INFORMATION PROVIDED —
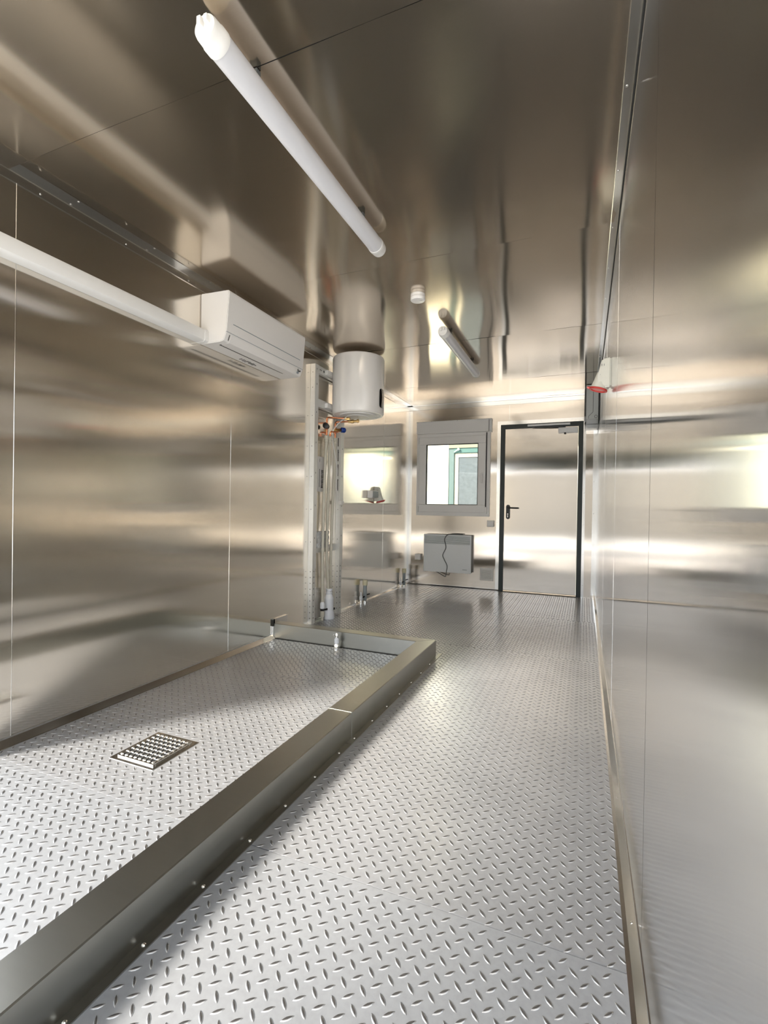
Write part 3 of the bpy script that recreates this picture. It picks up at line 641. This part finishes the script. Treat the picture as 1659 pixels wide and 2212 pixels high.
# ------------------------------------------------------------------ pipe rack
rk = thing('pipe_rack', 'galvanised steel mounting frame against the wall under the boiler', 'rack', (XL + 0.02, 3.87, 0))
def post(y0, y1, n_hole):
    bm = B(); d = 0.046; t = 0.003; ym = (y0 + y1) / 2
    prism(bm, [(XL + 0.001, y0), (XL + d, y0), (XL + d, y1), (XL + 0.001, y1), (XL + 0.001, y1 - t), (XL + d - t, y1 - t), (XL + d - t, y0 + t), (XL + 0.001, y0 + t)], 'z', 0.47, 2.225)
    p = obj('post', bm, 'rack', rk)
    bm = B(); i = 0.004
    prism(bm, [(XL + 0.001, y0 + i), (XL + d - i, y0 + i), (XL + d - i, y1 - i), (XL + 0.001, y1 - i)], 'z', 0.0, 0.475)
    f = obj('foot_rail', bm, 'rack', rk)
    for k in range(9):
        z = 0.045 + k * 0.05
        bm = B(); box(bm, XL + 0.020, XL + 0.026, y0 + i - 0.0006, y0 + i + 0.001, z, z + 0.008); box(bm, XL + d - i - 0.001, XL + d - i + 0.0006, ym - 0.004, ym + 0.004, z, z + 0.010)
        obj('hole', bm, 'blk', f)
    for z in (0.70, 0.98, 1.26, 1.52, 1.78, 2.02, 2.15):
        bm = B(); box(bm, XL + 0.020, XL + 0.025, y0 - 0.0006, y0 + 0.001, z, z + 0.007); box(bm, XL + d - 0.001, XL + d + 0.0006, ym - 0.003, ym + 0.003, z + 0.03, z + 0.044)
        obj('hole', bm, 'blk', p)
    return p
post(3.572, 3.632, 9); p2 = post(4.058, 4.120, 9)
for z0, z1 in ((1.16, 1.27), (1.30, 1.41), (1.44, 1.55), (1.58, 1.66)):
    bm = B(); box(bm, XL + 0.014, XL + 0.022, 4.0572, 4.059, z0, z1); obj('slot', bm, 'blk', p2)
for z0, z1 in ((2.160, 2.225), (1.868, 1.938)):
    bm = B(); box(bm, XL + 0.010, XL + 0.045, 3.632, 4.058, z0, z1, 0.002); c = obj('crossbar', bm, 'rack', rk)
    if z1 > 2:
        for yy, r in ((3.655, .006), (3.675, .006), (3.72, .011)):
            obj('hole', lathe(B(), (XL + 0.0448, yy, 2.192), (1, 0, 0), [(0, r), (0.0008, r)], 12), 'blk', c)
bm = B(); box(bm, XL + 0.004, XL + 0.012, 3.632, 4.058, 0.60, 0.66, 0.001); obj('crossbar', bm, 'rack', rk)

# ------------------------------------------------------------------ boiler
BX, BY, BR, BZ0, BZ1 = XL + 0.052 + 0.232, 3.925, 0.232, 1.833, 2.342
bo = thing('water_heater', 'white round electric water heater hanging below the ceiling', 'water heater', (BX, BY, BZ0))
obj('tank', lathe(B(), (BX, BY, BZ0), (0, 0, 1), [(0.0, BR - 0.012), (0.004, BR - 0.004), (0.012, BR), (BZ1 - BZ0 - 0.02, BR), (BZ1 - BZ0 - 0.006, BR - 0.006), (BZ1 - BZ0, BR - 0.02)], 72), 'enamel', bo, smooth=35)
obj('bottom_cover', lathe(B(), (BX, BY, BZ0 + 0.001), (0, 0, -1), [(0, 0.165), (0.010, 0.16), (0.012, 0.10), (0.018, 0.095), (0.019, 0.02)], 48), 'white', bo, smooth=35)
obj('bottom_lip', lathe(B(), (BX, BY, BZ0 + 0.004), (0, 0, -1), [(0, BR - 0.006), (0.008, BR - 0.010), (0.008, BR - 0.028), (0.0, BR - 0.030)], 64, cap=False), 'enamel', bo, smooth=35)
bm = B(); a0, a1 = math.radians(-46), math.radians(-31); nn = 8    # curved display
def cyl(a, z, r): return (BX + r * math.cos(a), BY + r * math.sin(a), z)
a0, a1 = math.radians(-12), math.radians(10)
outl = []
for k in range(33):
    t = 2 * math.pi * k / 32; cx_ = math.copysign(abs(math.cos(t)) ** 0.45, math.cos(t)); sz_ = math.copysign(abs(math.sin(t)) ** 0.30, math.sin(t))
    outl.append(((a0 + a1) / 2 + (a1 - a0) / 2 * cx_, 1.965 + 0.083 * sz_))
outl = outl[:-1]
A = [bm.verts.new(cyl(a, z, BR + 0.0035)) for a, z in outl]; C = [bm.verts.new(cyl(a, z, BR - 0.002)) for a, z in outl]
for k in range(32): bm.faces.new((A[k], A[(k + 1) % 32], C[(k + 1) % 32], C[k]))
cv = bm.verts.new(cyl((a0 + a1) / 2, 1.965, BR + 0.0035))
for k in range(32): bm.faces.new((A[k], A[(k + 1) % 32], cv))
obj('display', bm, 'blkgloss', bo)
bm = B(); box(bm, XL + 0.046, XL + 0.075, 3.74, 4.06, 2.17, 2.21); box(bm, XL + 0.046, XL + 0.075, 3.74, 4.06, 1.88, 1.92); obj('wall_bracket', bm, 'white', bo)

# ------------------------------------------------------------------ pipes below the boiler
px = XL + 0.050
pipes = [('beige plastic water pipe nearest the camera below the boiler', [(px, 3.775, 1.60), (px, 3.748, 1.2), (px, 3.735, 0.63), (px, 3.742, 0.29), (px, 3.745, 0.13)], 'a'),
         ('beige plastic drain pipe in the middle, entering the white siphon', [(px, 3.840, 1.60), (px, 3.822, 1.2), (px, 3.806, 0.63), (px + 0.008, 3.83, 0.29), (px + 0.012, 3.835, 0.255)], 'b'),
         ('beige plastic water pipe beside the far rack post', [(px, 3.935, 1.60), (px, 3.915, 1.2), (px, 3.885, 0.63), (px, 3.893, 0.29), (px, 3.90, 0.02)], 'c')]
for lab, pts, k in pipes:
    t = thing('water_pipe', lab, 'pipe', (pts[-1][0], pts[-1][1], pts[-1][2]), group='beige pipes on the rack')
    obj('pipe', tube(B(), smooth_path(pts, 6), 0.0125, 14), 'beige', t, smooth=50)
    x, y, z = pts[0]
    obj('union_nut', lathe(B(), (x, y, z - 0.02), (0, 0, 1), [(0, 0.013), (0.004, 0.017), (0.025, 0.017), (0.028, 0.021), (0.058, 0.021), (0.062, 0.016)], 8), 'beige', t)
    if k == 'a':
        obj('union_nut', lathe(B(), (px, 3.745, 0.10), (0, 0, 1), [(0, 0.014), (0.01, 0.022), (0.05, 0.022), (0.065, 0.013)], 14), 'siphon', t, smooth=35)
        bm = lathe(B(), (px, 3.745, 0.085), (0, 0, 1), [(0, 0.018), (0.02, 0.018)], 12); tube(bm, [(px + 0.012, 3.752, 0.094), (px + 0.03, 3.78, 0.098)], 0.008, 8); obj('valve_grip', bm, 'blk', t)
        obj('lower_fitting', lathe(B(), (px, 3.745, 0.0), (0, 0, 1), [(0, 0.011), (0.026, 0.011), (0.03, 0.017), (0.06, 0.020), (0.086, 0.017)], 16), 'beige', t, smooth=35)
    if k == 'c':
        bm = lathe(B(), (px, 3.90, 0.06), (0, 0, 1), [(0, 0.017), (0.03, 0.017)], 12); tube(bm, [(px + 0.01, 3.905, 0.075), (px + 0.035, 3.915, 0.078)], 0.010, 8); obj('valve_grip', bm, 'blk', t)
    obj('pipe_clip', lathe(B(), (pts[2][0], pts[2][1], 0.615), (0, 0, 1), [(0, 0.015), (0.022, 0.015)], 12), 'beige', t)
sp = thing('drain_siphon', 'white plastic drain siphon standing on the floor inside the rack', 'siphon', (XL + 0.066, 3.835, 0))
sx_, sy_ = XL + 0.066, 3.835
obj('foot', lathe(B(), (sx_, sy_, 0), (0, 0, 1), [(0, 0.049), (0.006, 0.051), (0.05, 0.047), (0.075, 0.043)], 30), 'siphon', sp, smooth=35)
obj('body', lathe(B(), (sx_, sy_, 0.074), (0, 0, 1), [(0, 0.041), (0.10, 0.041), (0.112, 0.042), (0.116, 0.040), (0.150, 0.027)], 30), 'siphon', sp, smooth=35)
obj('collar', lathe(B(), (sx_, sy_, 0.222), (0, 0, 1), [(0, 0.026), (0.004, 0.031), (0.014, 0.031), (0.018, 0.026), (0.030, 0.026), (0.034, 0.030), (0.048, 0.030), (0.05, 0.022)], 30), 'siphon', sp, smooth=35)

cp = thing('copper_pipework', 'bent copper pipes with brass valves under the boiler', 'copper pipes', (px, 3.85, 1.65))
cr_ = 0.0085
bm = tube(B(), smooth_path([(px, 3.775, 1.635), (px, 3.777, 1.76), (px, 3.778, 1.788), (px + 0.006, 3.79, 1.803), (px + 0.03, 3.825, 1.806), (px + 0.085, 3.880, 1.808), (px + 0.12, 3.905, 1.808)], 5), cr_, 12); hot = obj('hot_pipe', bm, 'copper', cp, smooth=50)
obj('elbow_nut', lathe(B(), (px + 0.105, 3.894, 1.807), (0.80, 0.60, 0.02), [(0, 0.014), (0.03, 0.014), (0.032, 0.018), (0.05, 0.018)], 8), 'brass', hot)
bm = tube(B(), [(px + 0.145, 3.925, 1.800), (px + 0.145, 3.925, 1.832)], 0.013, 12); obj('boiler_stub', bm, 'brass', hot)
bm = lathe(B(), (px, 3.778, 1.722), (0.25, -0.96, 0.0), [(-0.018, 0.021), (0.018, 0.021), (0.020, 0.026), (0.052, 0.026), (0.056, 0.020)], 18); obj('black_valve_knob', bm, 'blk', hot, smooth=35)
bm = tube(B(), smooth_path([(px, 3.840, 1.635), (px, 3.842, 1.668), (px + 0.004, 3.855, 1.686), (px + 0.012, 3.90, 1.690), (px + 0.02, 3.95, 1.700), (px + 0.024, 3.975, 1.722), (px + 0.026, 3.985, 1.73)], 5), cr_, 12); cold = obj('cold_pipe', bm, 'copper', cp, smooth=50)
bm = tube(B(), smooth_path([(px, 3.935, 1.635), (px, 3.936, 1.70), (px, 3.937, 1.765), (px + 0.008, 3.945, 1.788), (px + 0.05, 3.962, 1.792), (px + 0.13, 3.975, 1.792)], 5), cr_, 12); sup = obj('supply_pipe', bm, 'copper', cp, smooth=50)
obj('tee_nut', lathe(B(), (px + 0.115, 3.974, 1.792), (1, 0.12, 0.03), [(0, 0.013), (0.022, 0.013), (0.026, 0.018), (0.05, 0.018), (0.054, 0.012), (0.08, 0.012), (0.084, 0.017), (0.10, 0.017)], 8), 'brass', sup)
obj('safety_valve', lathe(B(), (px + 0.0, 3.925, 1.712), (0.45, 0.85, 0.05), [(0, 0.012), (0.02, 0.016), (0.05, 0.016), (0.056, 0.012), (0.075, 0.012)], 10), 'brass', cp)
obj('blue_valve_knob', lathe(B(), (px + 0.032, 3.985, 1.722), (0.55, 0.83, 0.02), [(0, 0.014), (0.006, 0.024), (0.038, 0.024), (0.046, 0.018)], 18), 'blue', cp, smooth=35)
pc = bo
pcc = obj('power_cable', tube(B(), smooth_path([(BX - 0.09, BY - 0.05, BZ0 - 0.018), (px + 0.05, 3.90, 1.765), (px + 0.008, 3.865, 1.68), (px + 0.012, 3.88, 1.58), (px + 0.012, 3.925, 1.45), (px + 0.012, 3.965, 1.35), (px + 0.01, 3.955, 1.22), (px + 0.008, 3.975, 1.15), (px + 0.006, 4.045, 1.06)], 6), 0.0042, 8), 'white', pc, smooth=60)
bm = B(); box(bm, px - 0.004, px + 0.030, 4.020, 4.075, 1.03, 1.065, 0.006); obj('plug', bm, 'white', pcc)
lb = thing('paper_label', 'white printed label bag hanging behind the rack pipes', 'label', (XL + 0.012, 3.75, 1.14))
bm = B(); box(bm, XL + 0.008, XL + 0.016, 3.695, 3.800, 1.140, 1.450, 0.003); obj('sheet', bm, 'paper', lb)
bm = B()
for k in range(11): box(bm, XL + 0.0155, XL + 0.0170, 3.745, 3.785, 1.175 + k * 0.015, 1.175 + k * 0.015 + (0.008 if k % 3 else 0.011))
box(bm, XL + 0.0155, XL + 0.0170, 3.715, 3.722, 1.18, 1.34); box(bm, XL + 0.0155, XL + 0.0170, 3.718, 3.722, 1.40, 1.43)
obj('printed_bars', bm, 'print', lb)
bg_ = thing('plastic_bag', 'crinkled clear plastic bag wrapped behind the rack pipes low down', 'bag', (XL + 0.014, 3.79, 0.645))
bm = B(); bmesh.ops.create_grid(bm, x_segments=12, y_segments=9, size=0.5)
rnd = random.Random(5)
for v in bm.verts:
    u_, w_ = v.co.x, v.co.y; v.co = Vector((XL + 0.020 + rnd.uniform(-0.006, 0.006), 3.795 + u_ * 0.21, 0.715 + w_ * 0.145))
g_ = bmesh.ops.extrude_face_region(bm, geom=list(bm.faces))
for e in g_['geom']:
    if isinstance(e, bmesh.types.BMVert): e.co.x -= 0.010
obj('bag', bm, 'film', bg_)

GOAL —
Return exactly what appears from the opening line of the material through the line with "bm = B(); box(bm, XL + 0.004, XL", apart from the pictures.

SOLUTION TO THIS TASK —
Write part 3 of the bpy script that recreates this picture. It picks up at line 641. This part finishes the script. Treat the picture as 1659 pixels wide and 2212 pixels high.
# ------------------------------------------------------------------ pipe rack
rk = thing('pipe_rack', 'galvanised steel mounting frame against the wall under the boiler', 'rack', (XL + 0.02, 3.87, 0))
def post(y0, y1, n_hole):
    bm = B(); d = 0.046; t = 0.003; ym = (y0 + y1) / 2
    prism(bm, [(XL + 0.001, y0), (XL + d, y0), (XL + d, y1), (XL + 0.001, y1), (XL + 0.001, y1 - t), (XL + d - t, y1 - t), (XL + d - t, y0 + t), (XL + 0.001, y0 + t)], 'z', 0.47, 2.225)
    p = obj('post', bm, 'rack', rk)
    bm = B(); i = 0.004
    prism(bm, [(XL + 0.001, y0 + i), (XL + d - i, y0 + i), (XL + d - i, y1 - i), (XL + 0.001, y1 - i)], 'z', 0.0, 0.475)
    f = obj('foot_rail', bm, 'rack', rk)
    for k in range(9):
        z = 0.045 + k * 0.05
        bm = B(); box(bm, XL + 0.020, XL + 0.026, y0 + i - 0.0006, y0 + i + 0.001, z, z + 0.008); box(bm, XL + d - i - 0.001, XL + d - i + 0.0006, ym - 0.004, ym + 0.004, z, z + 0.010)
        obj('hole', bm, 'blk', f)
    for z in (0.70, 0.98, 1.26, 1.52, 1.78, 2.02, 2.15):
        bm = B(); box(bm, XL + 0.020, XL + 0.025, y0 - 0.0006, y0 + 0.001, z, z + 0.007); box(bm, XL + d - 0.001, XL + d + 0.0006, ym - 0.003, ym + 0.003, z + 0.03, z + 0.044)
        obj('hole', bm, 'blk', p)
    return p
post(3.572, 3.632, 9); p2 = post(4.058, 4.120, 9)
for z0, z1 in ((1.16, 1.27), (1.30, 1.41), (1.44, 1.55), (1.58, 1.66)):
    bm = B(); box(bm, XL + 0.014, XL + 0.022, 4.0572, 4.059, z0, z1); obj('slot', bm, 'blk', p2)
for z0, z1 in ((2.160, 2.225), (1.868, 1.938)):
    bm = B(); box(bm, XL + 0.010, XL + 0.045, 3.632, 4.058, z0, z1, 0.002); c = obj('crossbar', bm, 'rack', rk)
    if z1 > 2:
        for yy, r in ((3.655, .006), (3.675, .006), (3.72, .011)):
            obj('hole', lathe(B(), (XL + 0.0448, yy, 2.192), (1, 0, 0), [(0, r), (0.0008, r)], 12), 'blk', c)
bm = B(); box(bm, XL + 0.004, XL + 0.012, 3.632, 4.058, 0.60, 0.66, 0.001); obj('crossbar', bm, 'rack', rk)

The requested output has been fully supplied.